![]() Review By: Cameron Morris |
Developer: | FromSoftware |
| Publisher: | Agetec | |
| Genre: | Action | |
| ESRB: | Teen | |
| # Of Players: | 1 | |
| Online Play: | No | |
| Accessories: | Memory Card | |
| Buy Now: | ![]() |
With Armored Core: Last Raven, diehard fans of the series are unquestionably getting their deepest desire: a tough-as-nails continuation of the arcade-style mech combat they love so much. Those of you who have been into these games for the decade that they've been coming out, you can stop here, go out and buy it. But there is another audience, the newbies like myself, who might try to sink their teeth into this game without any prior experience with the Armored Core franchise, and ours is a sorely different experience in almost every way imaginable. If you are one of these people, the newcomers who look at the box and say, “Oh my! Giant robots, and the game has ‘Raven’ right in the title! Very cool,” then please continue reading, and we will try to cover how cool this can really be.
The premise of Last Raven is simple in that you pilot a giant robot, working as a freelance agent in the middle of a brewing war, that goes around blowing up military vehicles and other giant robots. The plot is at no point anything to write home about, but hey, that isn’t what you’re here for, right? I mean, these are giant robots! That equals instant fun. Or should.

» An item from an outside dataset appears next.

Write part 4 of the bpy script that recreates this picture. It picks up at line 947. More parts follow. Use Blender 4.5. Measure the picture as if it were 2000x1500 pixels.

I mentioned in the first paragraph that newcomers to the series will get an entirely different experience out of Last Raven than will veterans, and while I cannot say this with absolute certainty, as I am not a veteran, I have heard tales of how well they have managed to deal with this game. Now, truth be told, I consider myself a bit of a tough guy gamer, never willing to turn down a challenge and never having seen a monster too scary for me to butt heads with, but this game went a long way towards redefining what brutal difficulty is. I can’t even make a proper analogy for it. Once you reach your first confrontation with a major enemy AC, and this can take a while depending on the path you take, you may be feeling cocky because the first few missions were a bit of a breeze. About twenty seconds in, however, you realize that the game has merely spent these first few mission putting its gloves on, and, by the way, it is now going to break your face. I will be honest with you: when I fought my first major enemy, I was defeated so quickly that I thought I had made some critical error in how I handled the fight. So I tried again. And again. And again. This went on for some time, each one resulting in a very similar whooping. I will say that this is the first action game that I have ever gone online for with the intent of looking for tips in a fight that couldn’t even properly qualify as a boss.
Yes, I was and still pretty much am a newbie at Armored Core, but that’s essentially the point: not only is the game utterly brutal to people who have never partaken in the series before, it offers no way for you to familiarize yourself with the controls. There is no break-in period, as it were, because you are dropped right into your first mission, given your assignment, and sent on your way. That’s it. No tutorial, no nice little explanation of functions that your AC can perform, no nothing. There is a training mode of sorts where you can send your robot up against a rather washed down, pansified, computer-controlled bot, but not only will you fail to find instructions here, if you set the thing to attack mode you will quickly become familiar with how easy it is for training robots to kill you. That’s just not right. I don’t want to harp on the difficulty too much, but if I were given alone time with the creators of the game, my first question would be this: “Hey, could you give us new guys a break? Even a little one?” It’s just daunting.
The setup for the game is that you are trying to help one of two sides in a war that will begin in a day. That’s basically it. Last Raven opts out of any real storytelling by relegating narrative to e-mails that you receive between missions. All the characters might as well remain nameless, and after a while the only thing you’re going to associate with any given person in the game is the AC they might use to destroy you. Again, story’s not a very important part of a mech game, but everything is handled so lifelessly and insincerely that it’s hard to get any sense of purpose from the narrative. At its heart, it’s like the creators stripped down the story to its barest parts and revealed it for what it really was: a ruse, an excuse that the player can use to run around and blow stuff up. If that was the intent here, then mission accomplished, but it’s still kind of saddening that this kind of thing manages to get by without so much as an eye-blink or an attempt at a real plot.